__Task description__
Write the data below out exactly as it stands. Do not include the pictures.

__Recorded data__
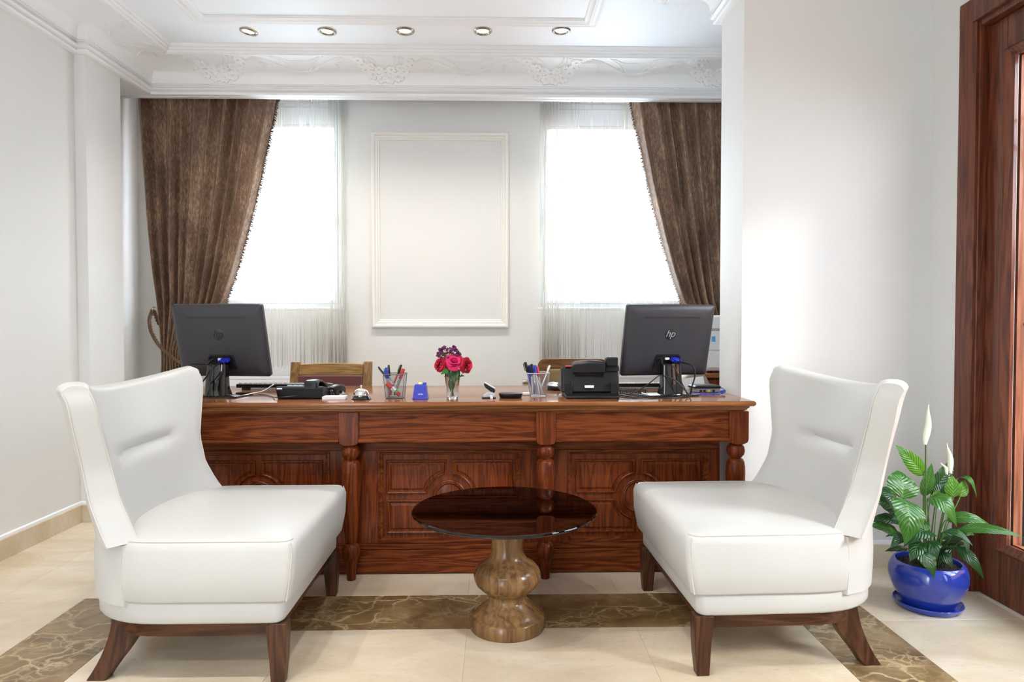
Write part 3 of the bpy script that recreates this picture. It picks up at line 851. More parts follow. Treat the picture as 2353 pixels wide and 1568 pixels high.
    # rounded top: last rings shrink towards the mid-line and rise
    top = rings[-1]; n = len(top)
    mids = [(top[j]+top[n-1-j])/2 for j in range(n)]
    for f, dz in ((0.90, 0.009), (0.66, 0.016), (0.30, 0.020)):
        rings.append([m+(p-m)*f+Vector((0, 0, dz)) for p, m in zip(top, mids)])
    m = cols+1; vs = [p for r in rings for p in r]; fs = []
    for i in range(len(rings)-1):
        for j in range(n):
            k = (j+1) % n; fs.append((i*n+j, i*n+k, (i+1)*n+k, (i+1)*n+j))
    L = (len(rings)-1)*n
    for j in range(m-1):
        fs.append((L+j, L+j+1, L+n-2-j, L+n-1-j)); fs.append((j+1, j, n-1-j, n-2-j))
    b.add(vs, fs); b.build('backrest', M_leather, t, angle=50)
    # stitched piping on both edges of each wing end
    b = B(MM)
    for c in (-1, 1):
        for fn, k in ((inner, 0.07), (outer, 0.07)):
            P = []
            for s in [i/18 for i in range(19)]:
                p, q = (inner(s, c), outer(s, c)); p, q = (p, q) if fn is inner else (q, p)
                x = p.lerp(q, k); ed = (inner(s, c)-inner(s, c*0.96)).normalized()
                P.append(x+ed*0.0012)
            b = B(MM); b.tube(P, 0.0020, 5); b.build('piping', M_stitch, t)
    # lower rear cover joining shell and plinth
    b = B(MM); rg2 = []
    for z, g in ((0.246, 0.0), (0.30, 0.003), (0.36, 0.004), (0.43, 0.0)):
        P = outline(30, rear=0.705, w=0.37); P = [p for p in P[2:] if p[0] < -0.50]
        P2 = [(u-g-0.004*(1 if u < -0.55 else 0), v*(1.003)) for u, v in P]
        P3 = [(u+0.05, v*0.86) for u, v in P][::-1]
        rg2.append([(u, v, z) for u, v in P2+P3])
    b.loft(rg2); b.build('rear_cover', M_leather, t, angle=50)
    # wooden rail and legs
    b = B(MM)
    o1 = [outline(22, inset=0.040, front=-0.024, rear=0.715), outline(22, inset=0.066, front=-0.024, rear=0.715)]
    rr = [[(u, v, z) for u, v in o1[k]] for k, z in ((0, 0.141), (0, 0.187), (1, 0.187), (1, 0.141), (0, 0.141))]
    b.loft(rr, True, False, False); b.build('rail', M_rail, t, angle=30, bevel=0.0015)
    for s in (-1, 1):
        b = B(MM); x0 = -0.027; y0 = s*0.357
        secs = []
        for z, wu, wv, du, dv in ((0.188, 0.062, 0.050, 0, 0), (0.15, 0.060, 0.050, 0, 0), (0.07, 0.050, 0.043, -0.002, 0), (0.0, 0.040, 0.036, -0.008, 0.002)):
            secs.append([(x0+du, y0, z), (x0+du-wu, y0, z), (x0+du-wu, y0-s*wv, z), (x0+du, y0-s*wv, z)])
        b.loft(secs); b.build('leg', M_leg, t, angle=30, bevel=0.003)
        b = B(MM); secs = []
        for i in range(9):
            q = i/8; z = 0.188*(1-q)
            out = 0.012*q+0.054*q**2.2
            wid = 0.105-0.046*min(1, q*1.25)
            uo = -0.586-out; ax = 0.045
            vv = s*(0.268+0.03*q)
            secs.append([(uo, vv+s*ax/2, z), (uo+wid, vv+s*ax/2, z), (uo+wid, vv-s*ax/2, z), (uo, vv-s*ax/2, z)])
        b.loft(secs); b.build('leg', M_leg, t, angle=30, bevel=0.003)
    return t
make_armchair('white leather slipper armchair left of the coffee table, facing right', (-0.612, 2.425, 0), 0.0)
make_armchair('white leather slipper armchair right of the coffee table, near the potted plant', (0.580, 2.445, 0), R(181.8))

# ------------------------------------------------------------------ coffee table
t = thing('coffee_table', 'round coffee table with smoked glass top on a turned walnut pedestal', 'table', (0.036, 2.43, 0))
b = B(); b.lathe([(0.134, 0), (0.1365, 0.004), (0.1365, 0.044), (0.132, 0.050), (0.121, 0.054), (0.117, 0.060), (0.108, 0.068), (0.088, 0.085), (0.074, 0.098), (0.069, 0.106), (0.069, 0.120), (0.073, 0.126), (0.092, 0.140), (0.112, 0.158), (0.121, 0.178), (0.122, 0.192), (0.117, 0.210), (0.104, 0.226), (0.082, 0.240), (0.068, 0.252), (0.060, 0.270), (0.057, 0.292), (0.058, 0.320), (0.063, 0.352), (0.072, 0.382), (0.086, 0.405), (0.104, 0.418), (0.110, 0.423)], (0.040, 2.46, 0), 56)
b.build('pedestal', M_ped, t, angle=40)
b = B(); b.lathe([(0.325, 0.423), (0.3305, 0.4245), (0.3325, 0.4275), (0.3325, 0.4305), (0.3305, 0.4335), (0.325, 0.435)], (0.030, 2.452, 0), 96)
b.build('glass_top', M_smoke, t, angle=8)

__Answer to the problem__
Write part 3 of the bpy script that recreates this picture. It picks up at line 851. More parts follow. Treat the picture as 2353 pixels wide and 1568 pixels high.
    # rounded top: last rings shrink towards the mid-line and rise
    top = rings[-1]; n = len(top)
    mids = [(top[j]+top[n-1-j])/2 for j in range(n)]
    for f, dz in ((0.90, 0.009), (0.66, 0.016), (0.30, 0.020)):
        rings.append([m+(p-m)*f+Vector((0, 0, dz)) for p, m in zip(top, mids)])
    m = cols+1; vs = [p for r in rings for p in r]; fs = []
    for i in range(len(rings)-1):
        for j in range(n):
            k = (j+1) % n; fs.append((i*n+j, i*n+k, (i+1)*n+k, (i+1)*n+j))
    L = (len(rings)-1)*n
    for j in range(m-1):
        fs.append((L+j, L+j+1, L+n-2-j, L+n-1-j)); fs.append((j+1, j, n-1-j, n-2-j))
    b.add(vs, fs); b.build('backrest', M_leather, t, angle=50)
    # stitched piping on both edges of each wing end
    b = B(MM)
    for c in (-1, 1):
        for fn, k in ((inner, 0.07), (outer, 0.07)):
            P = []
            for s in [i/18 for i in range(19)]:
                p, q = (inner(s, c), outer(s, c)); p, q = (p, q) if fn is inner else (q, p)
                x = p.lerp(q, k); ed = (inner(s, c)-inner(s, c*0.96)).normalized()
                P.append(x+ed*0.0012)
            b = B(MM); b.tube(P, 0.0020, 5); b.build('piping', M_stitch, t)
    # lower rear cover joining shell and plinth
    b = B(MM); rg2 = []
    for z, g in ((0.246, 0.0), (0.30, 0.003), (0.36, 0.004), (0.43, 0.0)):
        P = outline(30, rear=0.705, w=0.37); P = [p for p in P[2:] if p[0] < -0.50]
        P2 = [(u-g-0.004*(1 if u < -0.55 else 0), v*(1.003)) for u, v in P]
        P3 = [(u+0.05, v*0.86) for u, v in P][::-1]
        rg2.append([(u, v, z) for u, v in P2+P3])
    b.loft(rg2); b.build('rear_cover', M_leather, t, angle=50)
    # wooden rail and legs
    b = B(MM)
    o1 = [outline(22, inset=0.040, front=-0.024, rear=0.715), outline(22, inset=0.066, front=-0.024, rear=0.715)]
    rr = [[(u, v, z) for u, v in o1[k]] for k, z in ((0, 0.141), (0, 0.187), (1, 0.187), (1, 0.141), (0, 0.141))]
    b.loft(rr, True, False, False); b.build('rail', M_rail, t, angle=30, bevel=0.0015)
    for s in (-1, 1):
        b = B(MM); x0 = -0.027; y0 = s*0.357
        secs = []
        for z, wu, wv, du, dv in ((0.188, 0.062, 0.050, 0, 0), (0.15, 0.060, 0.050, 0, 0), (0.07, 0.050, 0.043, -0.002, 0), (0.0, 0.040, 0.036, -0.008, 0.002)):
            secs.append([(x0+du, y0, z), (x0+du-wu, y0, z), (x0+du-wu, y0-s*wv, z), (x0+du, y0-s*wv, z)])
        b.loft(secs); b.build('leg', M_leg, t, angle=30, bevel=0.003)
        b = B(MM); secs = []
        for i in range(9):
            q = i/8; z = 0.188*(1-q)
            out = 0.012*q+0.054*q**2.2
            wid = 0.105-0.046*min(1, q*1.25)
            uo = -0.586-out; ax = 0.045
            vv = s*(0.268+0.03*q)
            secs.append([(uo, vv+s*ax/2, z), (uo+wid, vv+s*ax/2, z), (uo+wid, vv-s*ax/2, z), (uo, vv-s*ax/2, z)])
        b.loft(secs); b.build('leg', M_leg, t, angle=30, bevel=0.003)
    return t
make_armchair('white leather slipper armchair left of the coffee table, facing right', (-0.612, 2.425, 0), 0.0)
make_armchair('white leather slipper armchair right of the coffee table, near the potted plant', (0.580, 2.445, 0), R(181.8))

# ------------------------------------------------------------------ coffee table
t = thing('coffee_table', 'round coffee table with smoked glass top on a turned walnut pedestal', 'table', (0.036, 2.43, 0))
b = B(); b.lathe([(0.134, 0), (0.1365, 0.004), (0.1365, 0.044), (0.132, 0.050), (0.121, 0.054), (0.117, 0.060), (0.108, 0.068), (0.088, 0.085), (0.074, 0.098), (0.069, 0.106), (0.069, 0.120), (0.073, 0.126), (0.092, 0.140), (0.112, 0.158), (0.121, 0.178), (0.122, 0.192), (0.117, 0.210), (0.104, 0.226), (0.082, 0.240), (0.068, 0.252), (0.060, 0.270), (0.057, 0.292), (0.058, 0.320), (0.063, 0.352), (0.072, 0.382), (0.086, 0.405), (0.104, 0.418), (0.110, 0.423)], (0.040, 2.46, 0), 56)
b.build('pedestal', M_ped, t, angle=40)
b = B(); b.lathe([(0.325, 0.423), (0.3305, 0.4245), (0.3325, 0.4275), (0.3325, 0.4305), (0.3305, 0.4335), (0.325, 0.435)], (0.030, 2.452, 0), 96)
b.build('glass_top', M_smoke, t, angle=8)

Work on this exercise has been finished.